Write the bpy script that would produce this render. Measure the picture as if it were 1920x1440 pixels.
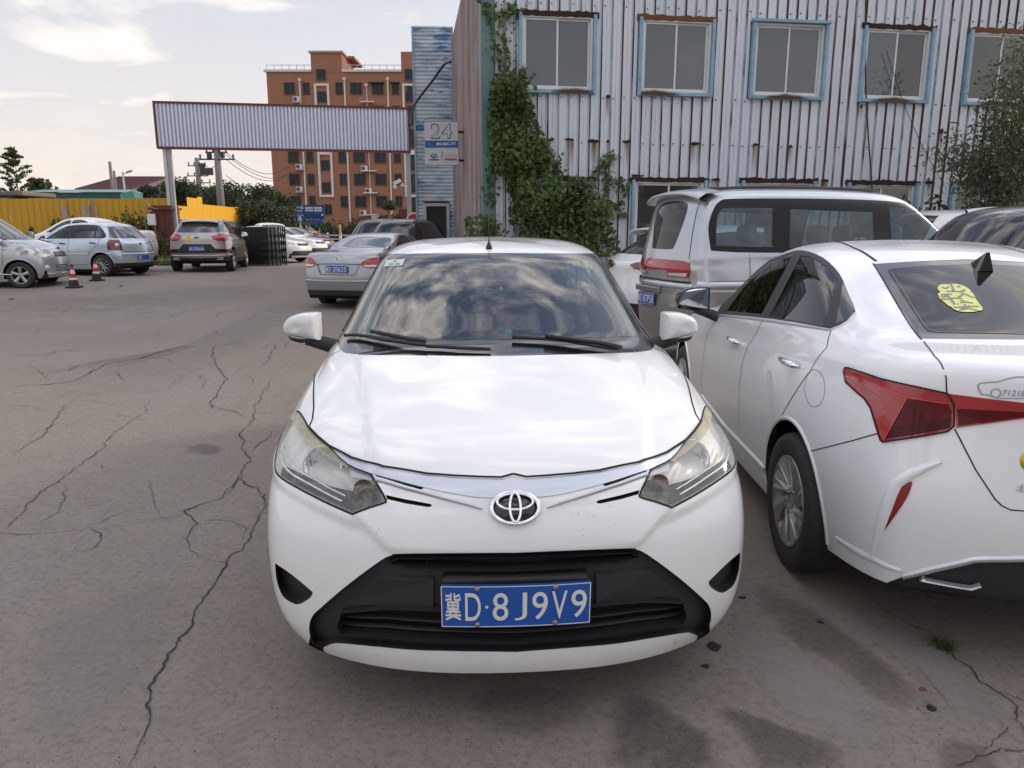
import bpy, bmesh, math, random
import numpy as np
from mathutils import Vector, Matrix, noise
from mathutils.bvhtree import BVHTree

for o in list(bpy.data.objects):
    bpy.data.objects.remove(o)
scene = bpy.context.scene
COL = scene.collection
R = math.radians

# ------------------------------------------------------------------ camera
CAM_H, PITCH, FPX = 1.50, R(11.7), 1390.0          # eye height, downward pitch, focal length for a 1920 px wide frame
cam_d = bpy.data.cameras.new('camera')
cam = bpy.data.objects.new('camera', cam_d)
COL.objects.link(cam)
cam.location = (0, 0, CAM_H)
cam.rotation_euler = (R(90) - PITCH, 0, 0)
cam_d.sensor_width = 36
cam_d.lens = 36 * FPX / 1920
cam_d.clip_end = 4000
cam_d.clip_start = 0.05
scene.camera = cam

# ------------------------------------------------------------------ sky, sun, exposure
SUN_EL, SUN_AZ = R(24), R(62)                       # azimuth measured from +Y towards +X
world = bpy.data.worlds.new('World')
scene.world = world
world.use_nodes = True
nt = world.node_tree
for n in list(nt.nodes):
    nt.nodes.remove(n)
def wn(t, **k):
    n = nt.nodes.new(t)
    for a, b in k.items():
        setattr(n, a, b)
    return n
def lk(a, b):
    nt.links.new(a, b)
def wmath(op, a, b=None, c=None):
    n = wn('ShaderNodeMath', operation=op)
    for i, v in enumerate((a, b, c)):
        if v is None: continue
        if isinstance(v, (int, float)): n.inputs[i].default_value = v
        else: lk(v, n.inputs[i])
    return n.outputs[0]
def wramp(fac, *stops):
    n = wn('ShaderNodeValToRGB')
    e = n.color_ramp.elements
    while len(e) < len(stops): e.new(0.5)
    for el, (p, c) in zip(e, stops):
        el.position = p
        el.color = c if len(c) == 4 else (*c, 1)
    lk(fac, n.inputs[0])
    return n.outputs[0]
sky = wn('ShaderNodeTexSky', sky_type='NISHITA')
sky.sun_disc = False
sky.sun_elevation = SUN_EL
sky.sun_rotation = SUN_AZ
sky.air_density, sky.dust_density, sky.ozone_density = 1.0, 2.0, 1.2
tc = wn('ShaderNodeTexCoord')
sep = wn('ShaderNodeSeparateXYZ')
lk(tc.outputs['Generated'], sep.inputs[0])
zc = wmath('MAXIMUM', sep.outputs[2], 0.0)
den = wmath('ADD', zc, 0.16)
comb = wn('ShaderNodeCombineXYZ')
lk(wmath('DIVIDE', sep.outputs[0], den), comb.inputs[0])
lk(wmath('DIVIDE', sep.outputs[1], den), comb.inputs[1])
mp = wn('ShaderNodeMapping')
mp.inputs['Location'].default_value = (3.1, 1.7, 0)
mp.inputs['Scale'].default_value = (1.0, 1.25, 1)
lk(comb.outputs[0], mp.inputs[0])
n1 = wn('ShaderNodeTexNoise')
n1.inputs['Scale'].default_value = 3.3
n1.inputs['Detail'].default_value = 10
n1.inputs['Roughness'].default_value = 0.58
n1.inputs['Distortion'].default_value = 0.35
lk(mp.outputs[0], n1.inputs['Vector'])
n2 = wn('ShaderNodeTexNoise')
n2.inputs['Scale'].default_value = 9.0
n2.inputs['Detail'].default_value = 8
n2.inputs['Roughness'].default_value = 0.6
lk(mp.outputs[0], n2.inputs['Vector'])
cover_hi = wramp(n1.outputs[0], (0.45, (0, 0, 0)), (0.575, (1, 1, 1)))
n3 = wn('ShaderNodeTexNoise')
n3.inputs['Scale'].default_value = 1.7
n3.inputs['Detail'].default_value = 9
n3.inputs['Roughness'].default_value = 0.52
n3.inputs['Distortion'].default_value = 0.6
lk(mp.outputs[0], n3.inputs['Vector'])
hi = wramp(sep.outputs[2], (0.34, (0, 0, 0)), (0.56, (1, 1, 1)))
def wmix(f, a, b):
    n = wn('ShaderNodeMix', data_type='FLOAT')
    lk(f, n.inputs[0]); lk(a, n.inputs[2]); lk(b, n.inputs[3])
    return n.outputs[0]
cover = wmix(hi, wramp(n3.outputs[0], (0.40, (0, 0, 0)), (0.58, (1, 1, 1))), cover_hi)
billow = wmix(hi, wramp(n3.outputs[0], (0.55, (0, 0, 0)), (0.72, (.85, .85, .85))), wramp(n2.outputs[0], (0.30, (0, 0, 0)), (0.70, (1, 1, 1))))
dens = wmath('MULTIPLY', cover, wmath('ADD', wmath('MULTIPLY', billow, 0.45), 0.55))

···

Goal ▸ Using the material above, set down every line exactly, but skip the pictures.

Completed exercise ▸
Write the bpy script that would produce this render. Measure the picture as if it were 1920x1440 pixels.
import bpy, bmesh, math, random
import numpy as np
from mathutils import Vector, Matrix, noise
from mathutils.bvhtree import BVHTree

for o in list(bpy.data.objects):
    bpy.data.objects.remove(o)
scene = bpy.context.scene
COL = scene.collection
R = math.radians

# ------------------------------------------------------------------ camera
CAM_H, PITCH, FPX = 1.50, R(11.7), 1390.0          # eye height, downward pitch, focal length for a 1920 px wide frame
cam_d = bpy.data.cameras.new('camera')
cam = bpy.data.objects.new('camera', cam_d)
COL.objects.link(cam)
cam.location = (0, 0, CAM_H)
cam.rotation_euler = (R(90) - PITCH, 0, 0)
cam_d.sensor_width = 36
cam_d.lens = 36 * FPX / 1920
cam_d.clip_end = 4000
cam_d.clip_start = 0.05
scene.camera = cam

# ------------------------------------------------------------------ sky, sun, exposure
SUN_EL, SUN_AZ = R(24), R(62)                       # azimuth measured from +Y towards +X
world = bpy.data.worlds.new('World')
scene.world = world
world.use_nodes = True
nt = world.node_tree
for n in list(nt.nodes):
    nt.nodes.remove(n)
def wn(t, **k):
    n = nt.nodes.new(t)
    for a, b in k.items():
        setattr(n, a, b)
    return n
def lk(a, b):
    nt.links.new(a, b)
def wmath(op, a, b=None, c=None):
    n = wn('ShaderNodeMath', operation=op)
    for i, v in enumerate((a, b, c)):
        if v is None: continue
        if isinstance(v, (int, float)): n.inputs[i].default_value = v
        else: lk(v, n.inputs[i])
    return n.outputs[0]
def wramp(fac, *stops):
    n = wn('ShaderNodeValToRGB')
    e = n.color_ramp.elements
    while len(e) < len(stops): e.new(0.5)
    for el, (p, c) in zip(e, stops):
        el.position = p
        el.color = c if len(c) == 4 else (*c, 1)
    lk(fac, n.inputs[0])
    return n.outputs[0]
sky = wn('ShaderNodeTexSky', sky_type='NISHITA')
sky.sun_disc = False
sky.sun_elevation = SUN_EL
sky.sun_rotation = SUN_AZ
sky.air_density, sky.dust_density, sky.ozone_density = 1.0, 2.0, 1.2
tc = wn('ShaderNodeTexCoord')
sep = wn('ShaderNodeSeparateXYZ')
lk(tc.outputs['Generated'], sep.inputs[0])
zc = wmath('MAXIMUM', sep.outputs[2], 0.0)
den = wmath('ADD', zc, 0.16)
comb = wn('ShaderNodeCombineXYZ')
lk(wmath('DIVIDE', sep.outputs[0], den), comb.inputs[0])
lk(wmath('DIVIDE', sep.outputs[1], den), comb.inputs[1])
mp = wn('ShaderNodeMapping')
mp.inputs['Location'].default_value = (3.1, 1.7, 0)
mp.inputs['Scale'].default_value = (1.0, 1.25, 1)
lk(comb.outputs[0], mp.inputs[0])
n1 = wn('ShaderNodeTexNoise')
n1.inputs['Scale'].default_value = 3.3
n1.inputs['Detail'].default_value = 10
n1.inputs['Roughness'].default_value = 0.58
n1.inputs['Distortion'].default_value = 0.35
lk(mp.outputs[0], n1.inputs['Vector'])
n2 = wn('ShaderNodeTexNoise')
n2.inputs['Scale'].default_value = 9.0
n2.inputs['Detail'].default_value = 8
n2.inputs['Roughness'].default_value = 0.6
lk(mp.outputs[0], n2.inputs['Vector'])
cover_hi = wramp(n1.outputs[0], (0.45, (0, 0, 0)), (0.575, (1, 1, 1)))
n3 = wn('ShaderNodeTexNoise')
n3.inputs['Scale'].default_value = 1.7
n3.inputs['Detail'].default_value = 9
n3.inputs['Roughness'].default_value = 0.52
n3.inputs['Distortion'].default_value = 0.6
lk(mp.outputs[0], n3.inputs['Vector'])
hi = wramp(sep.outputs[2], (0.34, (0, 0, 0)), (0.56, (1, 1, 1)))
def wmix(f, a, b):
    n = wn('ShaderNodeMix', data_type='FLOAT')
    lk(f, n.inputs[0]); lk(a, n.inputs[2]); lk(b, n.inputs[3])
    return n.outputs[0]
cover = wmix(hi, wramp(n3.outputs[0], (0.40, (0, 0, 0)), (0.58, (1, 1, 1))), cover_hi)
billow = wmix(hi, wramp(n3.outputs[0], (0.55, (0, 0, 0)), (0.72, (.85, .85, .85))), wramp(n2.outputs[0], (0.30, (0, 0, 0)), (0.70, (1, 1, 1))))
dens = wmath('MULTIPLY', cover, wmath('ADD', wmath('MULTIPLY', billow, 0.45), 0.55))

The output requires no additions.